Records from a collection
+---+

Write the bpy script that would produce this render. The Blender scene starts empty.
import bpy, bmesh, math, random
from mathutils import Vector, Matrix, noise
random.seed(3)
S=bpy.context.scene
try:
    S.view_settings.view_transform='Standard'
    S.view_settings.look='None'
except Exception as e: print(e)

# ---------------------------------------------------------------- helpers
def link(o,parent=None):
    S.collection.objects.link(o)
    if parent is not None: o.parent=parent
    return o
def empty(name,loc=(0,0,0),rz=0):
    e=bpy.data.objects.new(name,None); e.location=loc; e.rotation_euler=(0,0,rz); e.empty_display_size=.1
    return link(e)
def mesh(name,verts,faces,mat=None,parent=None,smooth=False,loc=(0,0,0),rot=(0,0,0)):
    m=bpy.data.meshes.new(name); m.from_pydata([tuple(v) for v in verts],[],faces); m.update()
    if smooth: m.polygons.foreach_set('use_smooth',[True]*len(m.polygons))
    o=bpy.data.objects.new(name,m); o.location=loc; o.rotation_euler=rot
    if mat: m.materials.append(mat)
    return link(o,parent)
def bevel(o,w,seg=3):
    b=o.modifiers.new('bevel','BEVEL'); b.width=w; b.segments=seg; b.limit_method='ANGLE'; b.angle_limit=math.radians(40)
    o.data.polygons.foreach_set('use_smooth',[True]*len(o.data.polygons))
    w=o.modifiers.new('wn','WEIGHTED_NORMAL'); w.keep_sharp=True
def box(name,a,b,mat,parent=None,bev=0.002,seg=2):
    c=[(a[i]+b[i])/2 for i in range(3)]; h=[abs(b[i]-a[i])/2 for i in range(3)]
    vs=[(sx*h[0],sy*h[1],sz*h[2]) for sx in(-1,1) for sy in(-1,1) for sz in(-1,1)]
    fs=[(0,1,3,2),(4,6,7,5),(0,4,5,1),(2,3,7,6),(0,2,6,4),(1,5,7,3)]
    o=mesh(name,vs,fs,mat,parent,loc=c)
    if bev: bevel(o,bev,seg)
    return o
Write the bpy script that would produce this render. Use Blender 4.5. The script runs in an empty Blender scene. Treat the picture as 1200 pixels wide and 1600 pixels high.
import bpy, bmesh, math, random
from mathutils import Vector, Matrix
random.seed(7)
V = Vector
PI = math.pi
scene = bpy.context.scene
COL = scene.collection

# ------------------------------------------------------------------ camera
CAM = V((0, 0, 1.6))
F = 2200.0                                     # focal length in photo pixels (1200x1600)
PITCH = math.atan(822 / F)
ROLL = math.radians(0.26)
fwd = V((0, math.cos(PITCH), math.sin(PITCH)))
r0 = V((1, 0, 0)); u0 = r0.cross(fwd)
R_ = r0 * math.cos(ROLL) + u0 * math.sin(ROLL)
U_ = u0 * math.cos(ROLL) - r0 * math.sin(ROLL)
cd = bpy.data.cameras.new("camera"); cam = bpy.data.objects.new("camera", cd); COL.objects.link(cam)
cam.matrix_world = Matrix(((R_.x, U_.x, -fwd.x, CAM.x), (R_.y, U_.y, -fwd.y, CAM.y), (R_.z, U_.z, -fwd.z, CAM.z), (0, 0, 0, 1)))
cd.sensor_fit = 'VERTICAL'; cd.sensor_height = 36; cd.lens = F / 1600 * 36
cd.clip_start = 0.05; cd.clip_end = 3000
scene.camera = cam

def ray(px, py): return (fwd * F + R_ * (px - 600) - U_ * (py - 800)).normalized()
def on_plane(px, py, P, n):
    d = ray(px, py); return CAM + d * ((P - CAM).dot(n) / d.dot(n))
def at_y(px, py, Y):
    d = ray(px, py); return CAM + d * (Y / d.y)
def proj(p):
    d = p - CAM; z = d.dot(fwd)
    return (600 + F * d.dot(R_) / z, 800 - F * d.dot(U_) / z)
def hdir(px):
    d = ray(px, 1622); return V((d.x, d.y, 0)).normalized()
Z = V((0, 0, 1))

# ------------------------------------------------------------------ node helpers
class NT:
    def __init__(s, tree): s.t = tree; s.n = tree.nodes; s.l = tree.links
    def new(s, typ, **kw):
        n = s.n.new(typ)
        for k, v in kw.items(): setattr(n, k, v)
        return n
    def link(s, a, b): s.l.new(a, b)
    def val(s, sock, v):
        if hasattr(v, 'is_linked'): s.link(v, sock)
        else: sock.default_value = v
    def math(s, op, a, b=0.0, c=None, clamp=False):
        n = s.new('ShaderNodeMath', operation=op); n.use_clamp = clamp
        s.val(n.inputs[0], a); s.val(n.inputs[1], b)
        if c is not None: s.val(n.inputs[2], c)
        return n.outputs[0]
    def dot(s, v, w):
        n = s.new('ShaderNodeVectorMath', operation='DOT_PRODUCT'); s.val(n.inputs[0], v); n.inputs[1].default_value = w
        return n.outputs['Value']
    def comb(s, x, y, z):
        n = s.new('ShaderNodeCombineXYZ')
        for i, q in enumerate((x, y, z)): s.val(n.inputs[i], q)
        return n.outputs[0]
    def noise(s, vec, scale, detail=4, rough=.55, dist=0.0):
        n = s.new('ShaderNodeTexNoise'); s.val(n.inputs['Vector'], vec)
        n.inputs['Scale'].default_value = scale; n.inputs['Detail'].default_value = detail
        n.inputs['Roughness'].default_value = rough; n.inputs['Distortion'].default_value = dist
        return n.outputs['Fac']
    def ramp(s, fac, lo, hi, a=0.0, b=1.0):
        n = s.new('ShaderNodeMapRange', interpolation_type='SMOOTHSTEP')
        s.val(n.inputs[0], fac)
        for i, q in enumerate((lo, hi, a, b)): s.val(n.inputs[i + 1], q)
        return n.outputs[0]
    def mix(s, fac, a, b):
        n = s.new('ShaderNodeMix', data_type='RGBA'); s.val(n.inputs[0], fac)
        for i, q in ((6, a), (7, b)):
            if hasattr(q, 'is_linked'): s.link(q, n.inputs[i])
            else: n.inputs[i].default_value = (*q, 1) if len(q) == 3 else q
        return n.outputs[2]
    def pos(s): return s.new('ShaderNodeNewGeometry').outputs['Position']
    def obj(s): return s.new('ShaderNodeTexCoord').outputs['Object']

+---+

Work to do: Extract the complete set of records unchanged.

Completed task:
Write the bpy script that would produce this render. The Blender scene starts empty.
import bpy, bmesh, math, random
from mathutils import Vector, Matrix, noise
random.seed(3)
S=bpy.context.scene
try:
    S.view_settings.view_transform='Standard'
    S.view_settings.look='None'
except Exception as e: print(e)

# ---------------------------------------------------------------- helpers
def link(o,parent=None):
    S.collection.objects.link(o)
    if parent is not None: o.parent=parent
    return o
def empty(name,loc=(0,0,0),rz=0):
    e=bpy.data.objects.new(name,None); e.location=loc; e.rotation_euler=(0,0,rz); e.empty_display_size=.1
    return link(e)
def mesh(name,verts,faces,mat=None,parent=None,smooth=False,loc=(0,0,0),rot=(0,0,0)):
    m=bpy.data.meshes.new(name); m.from_pydata([tuple(v) for v in verts],[],faces); m.update()
    if smooth: m.polygons.foreach_set('use_smooth',[True]*len(m.polygons))
    o=bpy.data.objects.new(name,m); o.location=loc; o.rotation_euler=rot
    if mat: m.materials.append(mat)
    return link(o,parent)
def bevel(o,w,seg=3):
    b=o.modifiers.new('bevel','BEVEL'); b.width=w; b.segments=seg; b.limit_method='ANGLE'; b.angle_limit=math.radians(40)
    o.data.polygons.foreach_set('use_smooth',[True]*len(o.data.polygons))
    w=o.modifiers.new('wn','WEIGHTED_NORMAL'); w.keep_sharp=True
def box(name,a,b,mat,parent=None,bev=0.002,seg=2):
    c=[(a[i]+b[i])/2 for i in range(3)]; h=[abs(b[i]-a[i])/2 for i in range(3)]
    vs=[(sx*h[0],sy*h[1],sz*h[2]) for sx in(-1,1) for sy in(-1,1) for sz in(-1,1)]
    fs=[(0,1,3,2),(4,6,7,5),(0,4,5,1),(2,3,7,6),(0,2,6,4),(1,5,7,3)]
    o=mesh(name,vs,fs,mat,parent,loc=c)
    if bev: bevel(o,bev,seg)
    return o
Write the bpy script that would produce this render. Use Blender 4.5. The script runs in an empty Blender scene. Treat the picture as 1200 pixels wide and 1600 pixels high.
import bpy, bmesh, math, random
from mathutils import Vector, Matrix
random.seed(7)
V = Vector
PI = math.pi
scene = bpy.context.scene
COL = scene.collection

# ------------------------------------------------------------------ camera
CAM = V((0, 0, 1.6))
F = 2200.0                                     # focal length in photo pixels (1200x1600)
PITCH = math.atan(822 / F)
ROLL = math.radians(0.26)
fwd = V((0, math.cos(PITCH), math.sin(PITCH)))
r0 = V((1, 0, 0)); u0 = r0.cross(fwd)
R_ = r0 * math.cos(ROLL) + u0 * math.sin(ROLL)
U_ = u0 * math.cos(ROLL) - r0 * math.sin(ROLL)
cd = bpy.data.cameras.new("camera"); cam = bpy.data.objects.new("camera", cd); COL.objects.link(cam)
cam.matrix_world = Matrix(((R_.x, U_.x, -fwd.x, CAM.x), (R_.y, U_.y, -fwd.y, CAM.y), (R_.z, U_.z, -fwd.z, CAM.z), (0, 0, 0, 1)))
cd.sensor_fit = 'VERTICAL'; cd.sensor_height = 36; cd.lens = F / 1600 * 36
cd.clip_start = 0.05; cd.clip_end = 3000
scene.camera = cam

def ray(px, py): return (fwd * F + R_ * (px - 600) - U_ * (py - 800)).normalized()
def on_plane(px, py, P, n):
    d = ray(px, py); return CAM + d * ((P - CAM).dot(n) / d.dot(n))
def at_y(px, py, Y):
    d = ray(px, py); return CAM + d * (Y / d.y)
def proj(p):
    d = p - CAM; z = d.dot(fwd)
    return (600 + F * d.dot(R_) / z, 800 - F * d.dot(U_) / z)
def hdir(px):
    d = ray(px, 1622); return V((d.x, d.y, 0)).normalized()
Z = V((0, 0, 1))

# ------------------------------------------------------------------ node helpers
class NT:
    def __init__(s, tree): s.t = tree; s.n = tree.nodes; s.l = tree.links
    def new(s, typ, **kw):
        n = s.n.new(typ)
        for k, v in kw.items(): setattr(n, k, v)
        return n
    def link(s, a, b): s.l.new(a, b)
    def val(s, sock, v):
        if hasattr(v, 'is_linked'): s.link(v, sock)
        else: sock.default_value = v
    def math(s, op, a, b=0.0, c=None, clamp=False):
        n = s.new('ShaderNodeMath', operation=op); n.use_clamp = clamp
        s.val(n.inputs[0], a); s.val(n.inputs[1], b)
        if c is not None: s.val(n.inputs[2], c)
        return n.outputs[0]
    def dot(s, v, w):
        n = s.new('ShaderNodeVectorMath', operation='DOT_PRODUCT'); s.val(n.inputs[0], v); n.inputs[1].default_value = w
        return n.outputs['Value']
    def comb(s, x, y, z):
        n = s.new('ShaderNodeCombineXYZ')
        for i, q in enumerate((x, y, z)): s.val(n.inputs[i], q)
        return n.outputs[0]
    def noise(s, vec, scale, detail=4, rough=.55, dist=0.0):
        n = s.new('ShaderNodeTexNoise'); s.val(n.inputs['Vector'], vec)
        n.inputs['Scale'].default_value = scale; n.inputs['Detail'].default_value = detail
        n.inputs['Roughness'].default_value = rough; n.inputs['Distortion'].default_value = dist
        return n.outputs['Fac']
    def ramp(s, fac, lo, hi, a=0.0, b=1.0):
        n = s.new('ShaderNodeMapRange', interpolation_type='SMOOTHSTEP')
        s.val(n.inputs[0], fac)
        for i, q in enumerate((lo, hi, a, b)): s.val(n.inputs[i + 1], q)
        return n.outputs[0]
    def mix(s, fac, a, b):
        n = s.new('ShaderNodeMix', data_type='RGBA'); s.val(n.inputs[0], fac)
        for i, q in ((6, a), (7, b)):
            if hasattr(q, 'is_linked'): s.link(q, n.inputs[i])
            else: n.inputs[i].default_value = (*q, 1) if len(q) == 3 else q
        return n.outputs[2]
    def pos(s): return s.new('ShaderNodeNewGeometry').outputs['Position']
    def obj(s): return s.new('ShaderNodeTexCoord').outputs['Object']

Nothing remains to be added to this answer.